The pointer entry in the locals is always the marker of the container of interesting things, you have to disclose it to see the actual contents. If the data type has some useful one line summary (e.g. the string value of an NSString *) then we show that, but if it doesn't, there isn't anything else useful to put there, so I'm not sure it does any harm to show the pointer value. It allows you to view the memory of the object, etc. So it is useful.
I guess your main point, however, is that when you disclose the container, you only see the ivars and you don't see the computed properties.
We don't as a rule show computed properties for any languages in the variables view in lldb. The reason is that to do that, for every stop the debugger has to make a function call into the debugee per property to fetch the values. That's fragile. For instance if a getter has side-effects (e.g. first time it's called it makes some backing object), then just stopping in the debugger can change the execution flow of your program which is not desirable. And if the getter does something complex like fetch data from a server, then that doesn't work at all well. The latter case requires some "don't present this property in the debugger" annotation, but then you have to know to apply that, and again it makes the whole experience more fragile.

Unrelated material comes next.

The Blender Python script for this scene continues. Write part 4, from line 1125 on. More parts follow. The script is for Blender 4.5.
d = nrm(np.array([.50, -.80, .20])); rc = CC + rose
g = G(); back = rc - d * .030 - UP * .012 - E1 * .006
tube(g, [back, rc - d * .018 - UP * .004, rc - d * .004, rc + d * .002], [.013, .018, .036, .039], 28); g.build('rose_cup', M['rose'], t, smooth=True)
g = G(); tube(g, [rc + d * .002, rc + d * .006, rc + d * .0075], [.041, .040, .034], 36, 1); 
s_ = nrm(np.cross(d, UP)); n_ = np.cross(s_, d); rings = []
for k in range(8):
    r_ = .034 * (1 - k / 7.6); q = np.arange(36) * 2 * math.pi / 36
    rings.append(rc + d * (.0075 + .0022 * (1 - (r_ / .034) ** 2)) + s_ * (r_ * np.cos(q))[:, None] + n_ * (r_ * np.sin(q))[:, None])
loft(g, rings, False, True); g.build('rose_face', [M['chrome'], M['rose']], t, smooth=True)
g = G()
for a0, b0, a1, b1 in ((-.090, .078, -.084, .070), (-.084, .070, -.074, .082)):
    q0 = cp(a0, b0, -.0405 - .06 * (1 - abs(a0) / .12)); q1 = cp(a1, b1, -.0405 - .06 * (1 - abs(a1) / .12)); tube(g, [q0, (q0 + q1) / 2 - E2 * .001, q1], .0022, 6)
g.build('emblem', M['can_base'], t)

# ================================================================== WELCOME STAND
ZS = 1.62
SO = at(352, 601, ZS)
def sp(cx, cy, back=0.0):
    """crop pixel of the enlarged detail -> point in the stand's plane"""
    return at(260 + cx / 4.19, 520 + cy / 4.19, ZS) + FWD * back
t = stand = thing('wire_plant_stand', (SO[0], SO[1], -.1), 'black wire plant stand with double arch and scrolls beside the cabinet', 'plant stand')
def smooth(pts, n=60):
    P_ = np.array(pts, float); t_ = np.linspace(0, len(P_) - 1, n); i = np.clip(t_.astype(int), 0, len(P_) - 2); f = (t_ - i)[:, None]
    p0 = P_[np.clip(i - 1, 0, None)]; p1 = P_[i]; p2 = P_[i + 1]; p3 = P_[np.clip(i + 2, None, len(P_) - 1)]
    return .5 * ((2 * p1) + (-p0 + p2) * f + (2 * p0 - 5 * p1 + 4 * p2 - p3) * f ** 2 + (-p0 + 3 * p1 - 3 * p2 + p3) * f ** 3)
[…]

It also slows down display of variable values considerably.
There's been a lot of discussion about this choice (which started with ObjC, BTW) over the years. I certainly see the desirability of showing computed properties. OTOH, I've been told both "other debuggers do this and it causes no problems" and "other debuggers do this and I have to turn it off because it causes lots of problems..." So while it would be definitely be interesting to experiment with adding computed properties to the variables display, it's not something to undertake lightly.
And if there's a property of an object that you really need to see, you can add it as an expression to the locals view. So there is a way to do this on-demand.
On the swift side, pure bridged Objc Objects only have computed properties. Given that we don't show computed properties, the most interesting thing to show for pure bridged ObjC objects is the ObjC side of the value.